Sunday, November 13, 2011

Doing the preliminary "heavy lifting" of HICP change

HICP/EHIEP teaching and learning come almost effortlessly to some, the naturally kinaesthetic, among others. With good design and sequenced, scaffolded practice,  however, the techniques work for students of any learning style preference. For that reason, the initial introduction to haptic-based learning and to the various pedagogical movement patterns (PMP) involved can be critical in establishing a framework or "felt sense" that both "makes sense" and is physically engaging to the the learner.

Perhaps the best "physical" analog I have found is a Simlog simulator-based training system for heavy equipment operator trainees. Why it is so striking to me is that it "develops muscle memory" (in the terms of the system) in a way that not only makes perfect sense to the trainee but is based on very concrete, measurable and achievable benchmarks, leading to the requisite skill set needed for the particular equipment. In the HICP-EHIEP system there are about 24 distinct PMPs that represent sounds or sound processes in English, all of which could be easily taught in a Simlog-like, virtual-reality system. I love the direct, common sense, explanation of the heavy equipment training language: "But after a while, the "seeing-thinking-doing" gradually becomes "seeing-doing" because your muscles seem to "know" and "remember" just what to do. What you're learning now is speed, i.e. how to perform the task carefully and quickly. That's muscle memory." 

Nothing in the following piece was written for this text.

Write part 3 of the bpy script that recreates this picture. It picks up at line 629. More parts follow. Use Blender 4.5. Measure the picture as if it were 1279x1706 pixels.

Now, if I can just figure out which piece of heavy machinery is closest to English  pronunciation and persuade instructors and learners to get up to speed quickly before we begin HICP-EHIEP training in earnest! My favorite is the "hydraulic excavator" simulator. 10 minutes on that every morning before pronunciation work would be the perfect, motivating, haptic warm up, helping even the most kinaesthetically-challenged to learn to "dig it," too!